Bye bye Aztek...
http://www.businessweek.com/the_thread/brandnewday/archives/2005/07/_in_the_summer.htmlJuly 19, 2005
Pontiac Aztek Goes The Way of the DoDo
In the summer of 2000, I attended a global conference in Italy put on by General Motors and its just named CEO Rick Wagoner. One of the topics of conversation was the accelerating market for crossover SUVs, sport utility vehicles built on car platforms that ride softer and are lower to the ground than conventional truck based SUVs like the Chevy Trailblazer and Ford Explorer. As I sat with Ron Zarella, then GM's head of North American operations, talking about the Pontiac Aztek taking advantage of the crossover trend, he said..."Well, not so much the Aztek. We have other vehicles coming."
Huh? I thought. You are late to the party with crossovers, spend hundreds of millions of dollars developing a vehicle and you are already apologizing for it before it hits showrooms?
The Aztek has been the poster-car for GM's canny ability over the last decade to survey the marketplace, poll consumers, anticipate style trends and come up with something so wrong-headed as to make Sony's commitment to Beta look like marketing genius.
My sister-in-law once called me on the phone, having just picked up an Aztek from Avis, asking, "What the hell am I driving here? It looks like a giant grasshopper wrapped up in caution tape (it was a bad shade of yellow.) GM product boss Bob Lutz has quipped, "We'd fire the guy who greenlighted the Aztek if we could find anyone willing to admit it."
For five years, I have listened to kind-hearted GM folks make excuses for and defend the Aztek. My favorite defense is that it has the highest loyalty rate of any Pontiac. I think that was based on surveys about how favorably owners felt toward the car after getting it home, not intent to repurchase. Of course, if you adopt the runt in a litter of puppies, the one with three legs and one eye, you are going to tell people you took the one with the biggest heart and you wouldn't want any other. IN truth, the Aztek has been a great value for buyers. It's been so unpopular from a design standpoint that GM and dealers have had to discount the heck out of it. I even know an auto industry journalist or two who couldn't resist the bargain for a vehicle with all-wheel-drive and space for a family with lots of luggage.

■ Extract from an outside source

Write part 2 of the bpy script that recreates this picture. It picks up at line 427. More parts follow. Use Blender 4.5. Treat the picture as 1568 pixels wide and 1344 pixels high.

So, word comes down that GM is going to kill off the much maligned Aztek after this model year, just as it brings out the Pontiac Solstice, Lutz's affordable sleek two-seater convertible that marks the debut of the Lutz era--the first car in the showrooms designed and built from clean sheet of paper to showroom since the gray-haired septuagenarian came to GM in 2001. No one is apologizing for the Solstice, which makes for a good start to a new era.